Kazakhstan to break ground on Saryarka pipeline in July
Thursday, Mar 15, 2018
Construction of a pipeline that will bring natural gas to Kazakhstan’s capital of Astana is slated to start in July, according to a senior energy official.

Astana, located in the north of the country, currently has only limited access to gas, relying mostly on coal to meet its rising electricity and heating needs. Authorities began discussing plans to build the Saryarka pipeline, which will connect the city with Kazakhstan’s southern gas network, in 2013. But its development was delayed, partly because of Kazakhstan’s economic crisis, caused by the slump in oil prices in late 2014.

With the Kazakh economy now seeing a modest recovery, the government has turned its attention to the project once again. Kazakh President Nursultan Nazarbayev ordered Parliament earlier this month to ensure that construction begin as soon as possible.

“It is planned to solve financing issues by June and to hold a ceremony for the welding of the first joint of the main gas pipeline in early July of this year,” Ziyash Kiyakbayev, who oversees gas sector developments at the Kazakh energy ministry, said on March 12.

Under the project’s first stage, a 1,081-km, 3 bcm per year pipeline will be built from the southern city of Kyzlorda, passing by Zhezkazgan and Karaganda before reaching Astana, at an estimated cost of 267.3 billion tenge (US$83 million). The pipeline will then be extended further north to Kokshetau and then Petropavlovsk, under second and third development stages. The fourth and final stage involves the construction of compressor stations in Zhezkazgan and Temirtau, near Karaganda.

Authorities also plan to convert two thermal power plants (TPPs) in Astana to run on gas instead of coal feedstock.

Kazakhstan’s national gas pipeline operator, KazTransGas (KTG), has been tasked with overseeing the project’s realisation. According to officials, a working group of various government bodies has been set up to resolve issues relating to the first stage of the pipeline’s development.
 
Foreign aid
Also speaking on March 12, Kazakh Foreign Minister Kairat Abdrakhmanov claimed that the government had received “concrete” proposals from British investors for their involvement in the project.

“The (ministry) will help attract investors to a new gas pipeline project that will connect a number of industrial centres and the capital with gas supplies,” Abdrakhmanov said in an article published on official media sites. “There are already concrete proposals from British investors.”

In November 2015, KTG and the UK’s Independent Power Corp. (IPC) signed a memorandum of understanding (MoU) for the construction of gas turbine power stations along the Saryarka pipeline’s designated route.

Four 400-MW plants were to be built in Astana, Karaganda, Temirtau and Zhezkazgan at an estimated cost of US$3.1 billion, although a binding agreement on the project was never reached.

Earlier this year, Kazakh Energy Minister Kanat Bozumbayev said that the government was in the final stages of talks with the European Bank for Reconstruction and Development (EBRD) on financing for the Saryarka pipeline.

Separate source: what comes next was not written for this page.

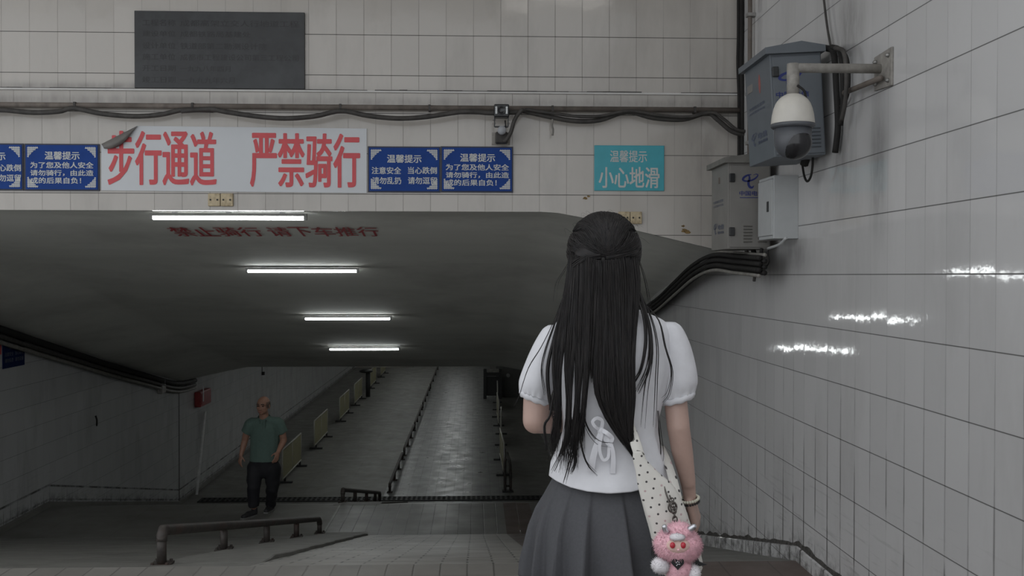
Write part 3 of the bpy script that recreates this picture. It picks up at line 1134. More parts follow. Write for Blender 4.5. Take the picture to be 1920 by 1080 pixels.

The bank has not confirmed this, however. Authorities have also suggested that funds could be drawn from the Development Bank of Kazakhstan.

The Saryarka pipeline will connect in the south with the Beineu-Bozoi-Shymkent (BBS) pipeline, which carries gas from fields in western Kazakhstan to urbanised areas in the southeast. The project will help tackle pollution levels in Astana, free up more coal for export and help Kazakhstan monetise its ample gas resources more efficiently.